• _Data lines_:

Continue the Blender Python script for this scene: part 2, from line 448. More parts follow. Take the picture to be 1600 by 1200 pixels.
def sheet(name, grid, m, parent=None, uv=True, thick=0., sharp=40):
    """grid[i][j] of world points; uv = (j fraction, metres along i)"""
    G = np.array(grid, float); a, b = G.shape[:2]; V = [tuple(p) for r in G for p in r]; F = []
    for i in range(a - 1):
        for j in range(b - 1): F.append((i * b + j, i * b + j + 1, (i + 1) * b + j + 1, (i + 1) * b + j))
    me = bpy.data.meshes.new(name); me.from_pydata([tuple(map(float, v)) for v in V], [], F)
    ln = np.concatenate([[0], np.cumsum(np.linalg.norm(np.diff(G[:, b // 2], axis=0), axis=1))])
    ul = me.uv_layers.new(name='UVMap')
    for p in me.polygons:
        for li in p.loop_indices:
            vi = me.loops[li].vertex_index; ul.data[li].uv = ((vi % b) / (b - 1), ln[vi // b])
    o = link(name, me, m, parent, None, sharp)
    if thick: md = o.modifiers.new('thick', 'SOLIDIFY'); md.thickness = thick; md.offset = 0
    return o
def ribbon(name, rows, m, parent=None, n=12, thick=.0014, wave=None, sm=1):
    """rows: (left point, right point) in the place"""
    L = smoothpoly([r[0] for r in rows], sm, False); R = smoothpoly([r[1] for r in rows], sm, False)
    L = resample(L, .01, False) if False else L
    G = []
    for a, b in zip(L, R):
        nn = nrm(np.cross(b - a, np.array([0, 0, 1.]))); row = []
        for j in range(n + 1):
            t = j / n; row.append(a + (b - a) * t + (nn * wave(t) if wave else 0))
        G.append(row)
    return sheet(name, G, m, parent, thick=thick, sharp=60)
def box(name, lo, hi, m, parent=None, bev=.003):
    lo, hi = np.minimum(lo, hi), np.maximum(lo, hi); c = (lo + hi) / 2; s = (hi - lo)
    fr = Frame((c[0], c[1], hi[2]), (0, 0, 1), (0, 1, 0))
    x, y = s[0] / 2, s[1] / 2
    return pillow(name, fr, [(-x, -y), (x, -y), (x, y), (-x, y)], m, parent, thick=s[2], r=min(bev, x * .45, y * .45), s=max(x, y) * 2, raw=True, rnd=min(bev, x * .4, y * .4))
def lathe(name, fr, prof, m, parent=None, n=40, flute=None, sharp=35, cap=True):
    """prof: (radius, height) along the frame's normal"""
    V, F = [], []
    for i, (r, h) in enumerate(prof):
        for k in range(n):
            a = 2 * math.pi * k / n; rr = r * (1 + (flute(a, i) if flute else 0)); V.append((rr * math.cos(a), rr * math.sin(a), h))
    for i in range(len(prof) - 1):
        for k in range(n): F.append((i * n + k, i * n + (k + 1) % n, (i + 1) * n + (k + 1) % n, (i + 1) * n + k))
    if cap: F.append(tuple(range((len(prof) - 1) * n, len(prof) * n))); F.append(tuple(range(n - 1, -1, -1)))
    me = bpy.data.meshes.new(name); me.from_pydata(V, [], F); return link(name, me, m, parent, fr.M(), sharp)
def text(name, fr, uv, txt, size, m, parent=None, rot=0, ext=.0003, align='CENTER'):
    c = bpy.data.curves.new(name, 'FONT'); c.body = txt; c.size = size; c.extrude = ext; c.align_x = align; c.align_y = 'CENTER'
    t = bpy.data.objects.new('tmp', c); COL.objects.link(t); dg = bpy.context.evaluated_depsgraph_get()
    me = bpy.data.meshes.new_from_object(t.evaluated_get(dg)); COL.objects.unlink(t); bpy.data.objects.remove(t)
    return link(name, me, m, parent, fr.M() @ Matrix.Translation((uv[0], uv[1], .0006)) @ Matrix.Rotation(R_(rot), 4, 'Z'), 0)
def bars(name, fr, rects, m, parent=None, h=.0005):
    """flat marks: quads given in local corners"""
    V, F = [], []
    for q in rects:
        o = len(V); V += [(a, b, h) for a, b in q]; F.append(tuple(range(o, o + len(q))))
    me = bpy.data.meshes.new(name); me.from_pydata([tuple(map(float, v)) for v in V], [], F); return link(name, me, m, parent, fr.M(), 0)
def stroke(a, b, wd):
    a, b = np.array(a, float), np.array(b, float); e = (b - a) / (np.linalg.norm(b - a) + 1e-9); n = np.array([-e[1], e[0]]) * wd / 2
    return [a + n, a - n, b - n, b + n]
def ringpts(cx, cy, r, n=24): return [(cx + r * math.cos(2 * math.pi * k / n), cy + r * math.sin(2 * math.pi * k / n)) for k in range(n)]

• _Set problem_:
Write the complete data out, exactly as above.

• _Task response_:
Continue the Blender Python script for this scene: part 2, from line 448. More parts follow. Take the picture to be 1600 by 1200 pixels.
def sheet(name, grid, m, parent=None, uv=True, thick=0., sharp=40):
    """grid[i][j] of world points; uv = (j fraction, metres along i)"""
    G = np.array(grid, float); a, b = G.shape[:2]; V = [tuple(p) for r in G for p in r]; F = []
    for i in range(a - 1):
        for j in range(b - 1): F.append((i * b + j, i * b + j + 1, (i + 1) * b + j + 1, (i + 1) * b + j))
    me = bpy.data.meshes.new(name); me.from_pydata([tuple(map(float, v)) for v in V], [], F)
    ln = np.concatenate([[0], np.cumsum(np.linalg.norm(np.diff(G[:, b // 2], axis=0), axis=1))])
    ul = me.uv_layers.new(name='UVMap')
    for p in me.polygons:
        for li in p.loop_indices:
            vi = me.loops[li].vertex_index; ul.data[li].uv = ((vi % b) / (b - 1), ln[vi // b])
    o = link(name, me, m, parent, None, sharp)
    if thick: md = o.modifiers.new('thick', 'SOLIDIFY'); md.thickness = thick; md.offset = 0
    return o
def ribbon(name, rows, m, parent=None, n=12, thick=.0014, wave=None, sm=1):
    """rows: (left point, right point) in the place"""
    L = smoothpoly([r[0] for r in rows], sm, False); R = smoothpoly([r[1] for r in rows], sm, False)
    L = resample(L, .01, False) if False else L
    G = []
    for a, b in zip(L, R):
        nn = nrm(np.cross(b - a, np.array([0, 0, 1.]))); row = []
        for j in range(n + 1):
            t = j / n; row.append(a + (b - a) * t + (nn * wave(t) if wave else 0))
        G.append(row)
    return sheet(name, G, m, parent, thick=thick, sharp=60)
def box(name, lo, hi, m, parent=None, bev=.003):
    lo, hi = np.minimum(lo, hi), np.maximum(lo, hi); c = (lo + hi) / 2; s = (hi - lo)
    fr = Frame((c[0], c[1], hi[2]), (0, 0, 1), (0, 1, 0))
    x, y = s[0] / 2, s[1] / 2
    return pillow(name, fr, [(-x, -y), (x, -y), (x, y), (-x, y)], m, parent, thick=s[2], r=min(bev, x * .45, y * .45), s=max(x, y) * 2, raw=True, rnd=min(bev, x * .4, y * .4))
def lathe(name, fr, prof, m, parent=None, n=40, flute=None, sharp=35, cap=True):
    """prof: (radius, height) along the frame's normal"""
    V, F = [], []
    for i, (r, h) in enumerate(prof):
        for k in range(n):
            a = 2 * math.pi * k / n; rr = r * (1 + (flute(a, i) if flute else 0)); V.append((rr * math.cos(a), rr * math.sin(a), h))
    for i in range(len(prof) - 1):
        for k in range(n): F.append((i * n + k, i * n + (k + 1) % n, (i + 1) * n + (k + 1) % n, (i + 1) * n + k))
    if cap: F.append(tuple(range((len(prof) - 1) * n, len(prof) * n))); F.append(tuple(range(n - 1, -1, -1)))
    me = bpy.data.meshes.new(name); me.from_pydata(V, [], F); return link(name, me, m, parent, fr.M(), sharp)
def text(name, fr, uv, txt, size, m, parent=None, rot=0, ext=.0003, align='CENTER'):
    c = bpy.data.curves.new(name, 'FONT'); c.body = txt; c.size = size; c.extrude = ext; c.align_x = align; c.align_y = 'CENTER'
    t = bpy.data.objects.new('tmp', c); COL.objects.link(t); dg = bpy.context.evaluated_depsgraph_get()
    me = bpy.data.meshes.new_from_object(t.evaluated_get(dg)); COL.objects.unlink(t); bpy.data.objects.remove(t)
    return link(name, me, m, parent, fr.M() @ Matrix.Translation((uv[0], uv[1], .0006)) @ Matrix.Rotation(R_(rot), 4, 'Z'), 0)
def bars(name, fr, rects, m, parent=None, h=.0005):
    """flat marks: quads given in local corners"""
    V, F = [], []
    for q in rects:
        o = len(V); V += [(a, b, h) for a, b in q]; F.append(tuple(range(o, o + len(q))))
    me = bpy.data.meshes.new(name); me.from_pydata([tuple(map(float, v)) for v in V], [], F); return link(name, me, m, parent, fr.M(), 0)
def stroke(a, b, wd):
    a, b = np.array(a, float), np.array(b, float); e = (b - a) / (np.linalg.norm(b - a) + 1e-9); n = np.array([-e[1], e[0]]) * wd / 2
    return [a + n, a - n, b - n, b + n]
def ringpts(cx, cy, r, n=24): return [(cx + r * math.cos(2 * math.pi * k / n), cy + r * math.sin(2 * math.pi * k / n)) for k in range(n)]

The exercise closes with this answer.